By Mohamed al-Samei
SANAA
Yemeni President Abdrabbuh Mansur Hadi says he has no regrets about requesting help from a Saudi-led coalition cobbled together in 2015 to help his government fight the Houthi rebel group.
In a late Tuesday interview with the BBC, Hadi described the Saudi-led coalition’s Operation Decisive Storm as one of the most “successful” military operations ever undertaken in the Arab world.
“I do not regret this decision at all,” he said. “Otherwise, we would not have liberated parts of the country from Aden to [the eastern province of] Al-Mahra.”
“Without the support of the coalition, these areas would still be under the control of the Houthis,” he added.
Hadi went on to assert: “If Decisive Storm had not happened, it would have been the beginning of a major civil war lasting even longer than the conflict in Somalia [that began in 1991 and remains ongoing].”
Yemen has been wracked by war since 2014, when Shia Houthi rebels overran much of the country, including Sanaa.
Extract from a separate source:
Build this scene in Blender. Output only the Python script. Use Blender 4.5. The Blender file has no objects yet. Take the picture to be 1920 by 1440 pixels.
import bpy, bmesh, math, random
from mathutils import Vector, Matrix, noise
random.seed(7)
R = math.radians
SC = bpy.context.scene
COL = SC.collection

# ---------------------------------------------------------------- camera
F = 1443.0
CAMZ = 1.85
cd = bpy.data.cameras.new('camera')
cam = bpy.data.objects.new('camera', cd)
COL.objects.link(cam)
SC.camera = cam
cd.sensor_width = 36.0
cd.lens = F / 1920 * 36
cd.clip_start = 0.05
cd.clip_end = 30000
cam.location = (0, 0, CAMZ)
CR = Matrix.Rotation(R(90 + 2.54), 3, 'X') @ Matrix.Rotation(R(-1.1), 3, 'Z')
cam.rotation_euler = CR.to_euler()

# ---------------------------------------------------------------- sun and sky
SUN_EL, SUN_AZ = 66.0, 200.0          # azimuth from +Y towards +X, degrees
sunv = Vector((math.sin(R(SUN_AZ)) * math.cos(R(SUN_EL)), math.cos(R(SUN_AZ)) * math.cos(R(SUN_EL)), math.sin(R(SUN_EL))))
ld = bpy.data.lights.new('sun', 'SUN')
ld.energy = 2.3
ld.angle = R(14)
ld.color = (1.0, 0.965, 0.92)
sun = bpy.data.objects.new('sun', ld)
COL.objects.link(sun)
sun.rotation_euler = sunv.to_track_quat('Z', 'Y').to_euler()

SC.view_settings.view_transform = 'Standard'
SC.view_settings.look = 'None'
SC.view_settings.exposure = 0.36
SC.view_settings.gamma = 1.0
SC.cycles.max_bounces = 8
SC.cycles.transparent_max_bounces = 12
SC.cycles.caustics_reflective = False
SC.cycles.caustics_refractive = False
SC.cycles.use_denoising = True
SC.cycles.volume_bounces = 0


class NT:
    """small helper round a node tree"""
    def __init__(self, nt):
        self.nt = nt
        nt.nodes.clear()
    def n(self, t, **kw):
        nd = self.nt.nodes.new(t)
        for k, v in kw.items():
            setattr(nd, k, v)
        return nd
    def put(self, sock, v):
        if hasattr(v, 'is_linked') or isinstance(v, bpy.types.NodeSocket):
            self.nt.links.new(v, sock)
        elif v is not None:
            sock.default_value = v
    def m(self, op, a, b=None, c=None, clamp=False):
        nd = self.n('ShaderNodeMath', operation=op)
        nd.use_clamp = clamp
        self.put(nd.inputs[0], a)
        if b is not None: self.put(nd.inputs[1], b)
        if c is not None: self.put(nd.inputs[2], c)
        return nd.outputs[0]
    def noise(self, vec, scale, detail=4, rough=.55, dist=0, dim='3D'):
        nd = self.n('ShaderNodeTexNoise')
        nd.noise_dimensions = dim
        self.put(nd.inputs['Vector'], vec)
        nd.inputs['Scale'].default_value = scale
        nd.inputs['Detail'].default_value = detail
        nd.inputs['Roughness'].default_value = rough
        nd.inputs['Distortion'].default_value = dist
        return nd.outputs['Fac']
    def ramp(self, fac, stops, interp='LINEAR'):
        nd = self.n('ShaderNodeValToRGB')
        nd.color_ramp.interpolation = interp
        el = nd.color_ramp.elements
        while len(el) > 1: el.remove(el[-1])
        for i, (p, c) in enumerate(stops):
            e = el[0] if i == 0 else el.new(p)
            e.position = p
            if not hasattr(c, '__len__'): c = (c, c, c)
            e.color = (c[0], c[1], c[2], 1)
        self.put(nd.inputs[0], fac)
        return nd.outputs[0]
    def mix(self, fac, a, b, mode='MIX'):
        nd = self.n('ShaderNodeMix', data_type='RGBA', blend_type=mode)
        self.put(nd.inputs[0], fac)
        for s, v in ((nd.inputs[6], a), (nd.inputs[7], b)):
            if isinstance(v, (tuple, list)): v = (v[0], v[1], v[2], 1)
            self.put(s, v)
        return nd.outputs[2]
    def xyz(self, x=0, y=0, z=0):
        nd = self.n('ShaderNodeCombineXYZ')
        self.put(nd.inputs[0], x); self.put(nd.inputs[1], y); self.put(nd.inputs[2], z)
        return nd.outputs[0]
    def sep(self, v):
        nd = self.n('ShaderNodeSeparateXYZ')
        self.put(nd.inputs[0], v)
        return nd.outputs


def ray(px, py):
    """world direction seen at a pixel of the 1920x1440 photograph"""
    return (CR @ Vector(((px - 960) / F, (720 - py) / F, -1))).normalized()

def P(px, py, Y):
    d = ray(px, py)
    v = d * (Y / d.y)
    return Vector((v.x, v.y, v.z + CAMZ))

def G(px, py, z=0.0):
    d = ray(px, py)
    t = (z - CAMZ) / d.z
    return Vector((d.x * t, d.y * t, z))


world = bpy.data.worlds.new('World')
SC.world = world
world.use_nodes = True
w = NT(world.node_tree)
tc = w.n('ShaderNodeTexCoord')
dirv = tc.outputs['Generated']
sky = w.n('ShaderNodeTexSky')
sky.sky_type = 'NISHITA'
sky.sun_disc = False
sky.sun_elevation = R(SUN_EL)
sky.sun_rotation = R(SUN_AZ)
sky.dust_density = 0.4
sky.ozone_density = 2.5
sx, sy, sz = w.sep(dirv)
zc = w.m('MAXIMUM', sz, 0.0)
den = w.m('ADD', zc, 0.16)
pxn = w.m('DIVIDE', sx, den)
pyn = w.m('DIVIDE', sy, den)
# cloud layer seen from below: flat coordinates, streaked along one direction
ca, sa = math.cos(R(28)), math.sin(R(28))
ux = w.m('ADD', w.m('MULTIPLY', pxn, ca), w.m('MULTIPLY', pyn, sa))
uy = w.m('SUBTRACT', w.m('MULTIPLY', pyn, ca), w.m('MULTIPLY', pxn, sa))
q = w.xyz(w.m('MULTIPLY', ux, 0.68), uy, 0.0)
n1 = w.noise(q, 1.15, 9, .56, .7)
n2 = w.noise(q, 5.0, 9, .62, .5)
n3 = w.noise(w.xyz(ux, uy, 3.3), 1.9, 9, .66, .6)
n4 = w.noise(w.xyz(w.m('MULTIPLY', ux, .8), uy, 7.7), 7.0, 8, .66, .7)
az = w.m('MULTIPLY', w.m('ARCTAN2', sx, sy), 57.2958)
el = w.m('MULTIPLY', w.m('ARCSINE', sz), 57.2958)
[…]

The loss of the capital forced Hadi and his government to take up temporary residence in Yemen’s coastal city of Aden.
The conflict escalated in 2015 when Saudi Arabia and its Sunni-Arab allies -- accusing the Houthis of serving as Iranian proxies -- launched a massive air campaign in Yemen aimed at rolling back Houthi gains and shoring up Hadi’s pro-Saudi government.
UN-sponsored peace talks held in Kuwait the following year failed to end the destructive conflict.
The violence has devastated Yemen’s infrastructure, including water and sanitation systems, prompting the UN to describe the situation as “one of the worst humanitarian disasters of modern times”.